Henry aveva anche promesso investigazioni sull’omicidio del presidente, ucciso letteralmente nel suo letto di casa, una residenza murata che doveva essere zona di massima sicurezza. Dopo arresti ampiamente pubblicizzati, però, non sono seguiti processi. Pubblici ministeri a capo delle investigazioni sono stati licenziati e sono anche emerse presunte conversazioni telefoniche che legherebbero lo stesso primo ministro a uno degli uomini implicati nell’assalto. Investigazioni parallele negli Stati Uniti hanno condotto alla condanna di tre persone a Miami, incluso un ex senatore di Haiti.

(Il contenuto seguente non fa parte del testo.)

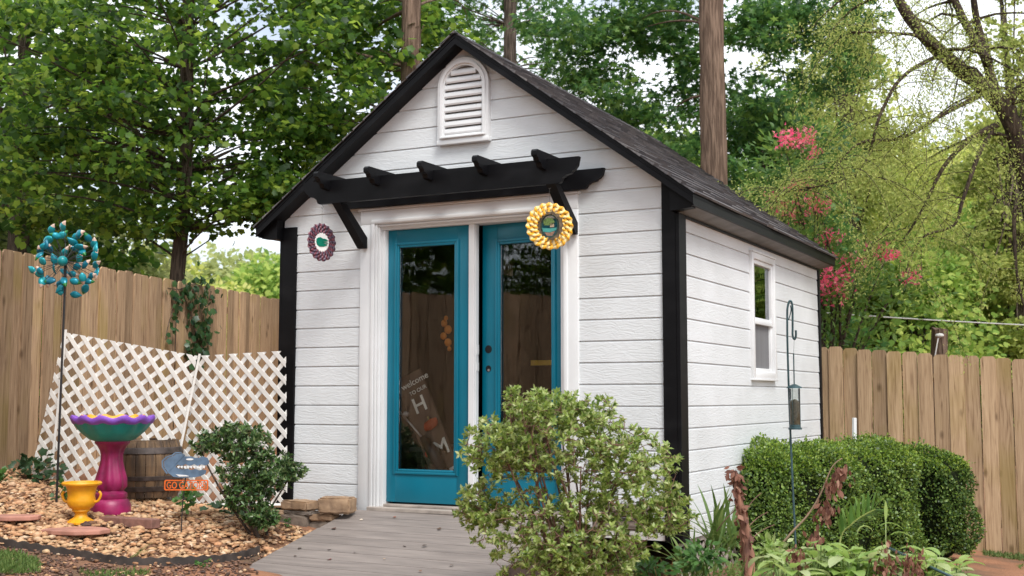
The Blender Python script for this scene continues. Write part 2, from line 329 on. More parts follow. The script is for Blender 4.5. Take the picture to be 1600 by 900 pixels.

Il mandato di Ariel Henry sta giungendo alla scadenza, che sarà il prossimo 7 febbraio, ma lui non si è ancora espresso al riguardo. Non si sa se lascerà il posto, o chi potrebbe sostituirlo. E in questa condizione di estrema vulnerabilità politica si è inserita una nuova variabile, il rimpatrio di un ex golpista, Guy Philippe. Leader del “coup” armato che ha deposto il presidente Jean-Bertrand Aristide nel 2004, era stato arrestato nel 2017 ed estradato negli Stati Uniti, dove ha scontato sei su nove anni di sentenza in prigione per traffico di droga. E’ rientrato ad Haiti nel novembre scorso e da allora ha cercato supporto per una rivoluzione, che però lui dice non sarà violenta. Nel frattempo sta organizzando proteste.

Tra violenza, economia stagnante e disastri naturali esasperati dai cambiamenti climatici, Haiti rimane il paese più povero in America Latina e Caraibi. Solo l’anno scorso 150’000 persone hanno lasciato l’isola cercando di raggiungere gli Stati Uniti.